_GIVEN PROBLEM_.
Restate every line of the material, word for word.

== SOURCE DATA ==

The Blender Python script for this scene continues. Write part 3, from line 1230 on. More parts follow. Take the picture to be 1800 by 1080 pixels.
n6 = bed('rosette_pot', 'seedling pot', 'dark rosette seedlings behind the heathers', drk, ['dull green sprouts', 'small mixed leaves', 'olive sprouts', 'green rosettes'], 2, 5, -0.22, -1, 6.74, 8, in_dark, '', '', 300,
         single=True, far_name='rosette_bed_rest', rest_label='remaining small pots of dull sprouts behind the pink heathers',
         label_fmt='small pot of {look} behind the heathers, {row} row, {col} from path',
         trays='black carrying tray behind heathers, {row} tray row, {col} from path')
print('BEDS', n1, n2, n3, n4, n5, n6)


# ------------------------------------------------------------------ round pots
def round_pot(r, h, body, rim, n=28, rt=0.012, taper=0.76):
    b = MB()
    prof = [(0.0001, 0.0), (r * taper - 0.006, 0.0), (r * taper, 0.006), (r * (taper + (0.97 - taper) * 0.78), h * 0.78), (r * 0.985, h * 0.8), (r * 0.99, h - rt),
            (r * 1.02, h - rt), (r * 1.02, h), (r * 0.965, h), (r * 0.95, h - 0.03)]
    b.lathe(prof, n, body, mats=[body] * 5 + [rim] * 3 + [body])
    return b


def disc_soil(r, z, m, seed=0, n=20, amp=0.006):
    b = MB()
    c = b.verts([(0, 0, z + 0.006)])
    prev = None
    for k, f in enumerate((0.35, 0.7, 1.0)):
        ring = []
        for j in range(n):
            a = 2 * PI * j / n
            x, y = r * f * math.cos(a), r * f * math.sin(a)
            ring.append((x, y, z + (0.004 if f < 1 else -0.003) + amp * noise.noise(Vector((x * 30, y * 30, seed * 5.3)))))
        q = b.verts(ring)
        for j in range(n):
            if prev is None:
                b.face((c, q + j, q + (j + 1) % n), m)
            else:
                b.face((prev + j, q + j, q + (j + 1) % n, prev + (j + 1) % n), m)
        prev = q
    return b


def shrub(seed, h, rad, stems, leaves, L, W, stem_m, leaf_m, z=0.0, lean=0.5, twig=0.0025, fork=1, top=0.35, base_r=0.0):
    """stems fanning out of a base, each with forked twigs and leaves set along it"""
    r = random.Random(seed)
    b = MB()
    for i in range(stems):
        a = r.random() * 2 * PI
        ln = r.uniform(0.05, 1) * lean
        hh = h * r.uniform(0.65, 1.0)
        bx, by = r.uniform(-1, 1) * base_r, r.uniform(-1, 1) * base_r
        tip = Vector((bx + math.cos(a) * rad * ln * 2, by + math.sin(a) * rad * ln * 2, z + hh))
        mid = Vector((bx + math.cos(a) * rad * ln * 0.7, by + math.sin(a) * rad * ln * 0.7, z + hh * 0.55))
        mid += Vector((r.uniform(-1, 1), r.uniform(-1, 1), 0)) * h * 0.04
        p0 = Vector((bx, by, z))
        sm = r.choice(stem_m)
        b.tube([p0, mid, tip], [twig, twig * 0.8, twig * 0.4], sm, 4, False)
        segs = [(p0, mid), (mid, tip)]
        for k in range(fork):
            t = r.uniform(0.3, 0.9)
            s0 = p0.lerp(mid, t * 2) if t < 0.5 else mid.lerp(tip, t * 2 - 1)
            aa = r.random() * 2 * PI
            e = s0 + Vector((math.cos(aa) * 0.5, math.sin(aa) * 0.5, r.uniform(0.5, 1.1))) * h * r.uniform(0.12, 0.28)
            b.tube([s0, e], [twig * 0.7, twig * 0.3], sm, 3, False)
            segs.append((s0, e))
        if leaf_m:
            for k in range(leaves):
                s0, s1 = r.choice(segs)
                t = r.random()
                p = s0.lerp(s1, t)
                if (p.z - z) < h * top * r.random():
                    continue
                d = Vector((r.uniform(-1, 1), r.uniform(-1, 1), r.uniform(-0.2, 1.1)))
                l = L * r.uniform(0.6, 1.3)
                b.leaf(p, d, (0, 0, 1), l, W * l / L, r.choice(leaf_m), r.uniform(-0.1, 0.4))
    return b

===

_RESPONSE TO THE EXERCISE_.
The Blender Python script for this scene continues. Write part 3, from line 1230 on. More parts follow. Take the picture to be 1800 by 1080 pixels.
n6 = bed('rosette_pot', 'seedling pot', 'dark rosette seedlings behind the heathers', drk, ['dull green sprouts', 'small mixed leaves', 'olive sprouts', 'green rosettes'], 2, 5, -0.22, -1, 6.74, 8, in_dark, '', '', 300,
         single=True, far_name='rosette_bed_rest', rest_label='remaining small pots of dull sprouts behind the pink heathers',
         label_fmt='small pot of {look} behind the heathers, {row} row, {col} from path',
         trays='black carrying tray behind heathers, {row} tray row, {col} from path')
print('BEDS', n1, n2, n3, n4, n5, n6)


# ------------------------------------------------------------------ round pots
def round_pot(r, h, body, rim, n=28, rt=0.012, taper=0.76):
    b = MB()
    prof = [(0.0001, 0.0), (r * taper - 0.006, 0.0), (r * taper, 0.006), (r * (taper + (0.97 - taper) * 0.78), h * 0.78), (r * 0.985, h * 0.8), (r * 0.99, h - rt),
            (r * 1.02, h - rt), (r * 1.02, h), (r * 0.965, h), (r * 0.95, h - 0.03)]
    b.lathe(prof, n, body, mats=[body] * 5 + [rim] * 3 + [body])
    return b


def disc_soil(r, z, m, seed=0, n=20, amp=0.006):
    b = MB()
    c = b.verts([(0, 0, z + 0.006)])
    prev = None
    for k, f in enumerate((0.35, 0.7, 1.0)):
        ring = []
        for j in range(n):
            a = 2 * PI * j / n
            x, y = r * f * math.cos(a), r * f * math.sin(a)
            ring.append((x, y, z + (0.004 if f < 1 else -0.003) + amp * noise.noise(Vector((x * 30, y * 30, seed * 5.3)))))
        q = b.verts(ring)
        for j in range(n):
            if prev is None:
                b.face((c, q + j, q + (j + 1) % n), m)
            else:
                b.face((prev + j, q + j, q + (j + 1) % n, prev + (j + 1) % n), m)
        prev = q
    return b


def shrub(seed, h, rad, stems, leaves, L, W, stem_m, leaf_m, z=0.0, lean=0.5, twig=0.0025, fork=1, top=0.35, base_r=0.0):
    """stems fanning out of a base, each with forked twigs and leaves set along it"""
    r = random.Random(seed)
    b = MB()
    for i in range(stems):
        a = r.random() * 2 * PI
        ln = r.uniform(0.05, 1) * lean
        hh = h * r.uniform(0.65, 1.0)
        bx, by = r.uniform(-1, 1) * base_r, r.uniform(-1, 1) * base_r
        tip = Vector((bx + math.cos(a) * rad * ln * 2, by + math.sin(a) * rad * ln * 2, z + hh))
        mid = Vector((bx + math.cos(a) * rad * ln * 0.7, by + math.sin(a) * rad * ln * 0.7, z + hh * 0.55))
        mid += Vector((r.uniform(-1, 1), r.uniform(-1, 1), 0)) * h * 0.04
        p0 = Vector((bx, by, z))
        sm = r.choice(stem_m)
        b.tube([p0, mid, tip], [twig, twig * 0.8, twig * 0.4], sm, 4, False)
        segs = [(p0, mid), (mid, tip)]
        for k in range(fork):
            t = r.uniform(0.3, 0.9)
            s0 = p0.lerp(mid, t * 2) if t < 0.5 else mid.lerp(tip, t * 2 - 1)
            aa = r.random() * 2 * PI
            e = s0 + Vector((math.cos(aa) * 0.5, math.sin(aa) * 0.5, r.uniform(0.5, 1.1))) * h * r.uniform(0.12, 0.28)
            b.tube([s0, e], [twig * 0.7, twig * 0.3], sm, 3, False)
            segs.append((s0, e))
        if leaf_m:
            for k in range(leaves):
                s0, s1 = r.choice(segs)
                t = r.random()
                p = s0.lerp(s1, t)
                if (p.z - z) < h * top * r.random():
                    continue
                d = Vector((r.uniform(-1, 1), r.uniform(-1, 1), r.uniform(-0.2, 1.1)))
                l = L * r.uniform(0.6, 1.3)
                b.leaf(p, d, (0, 0, 1), l, W * l / L, r.choice(leaf_m), r.uniform(-0.1, 0.4))
    return b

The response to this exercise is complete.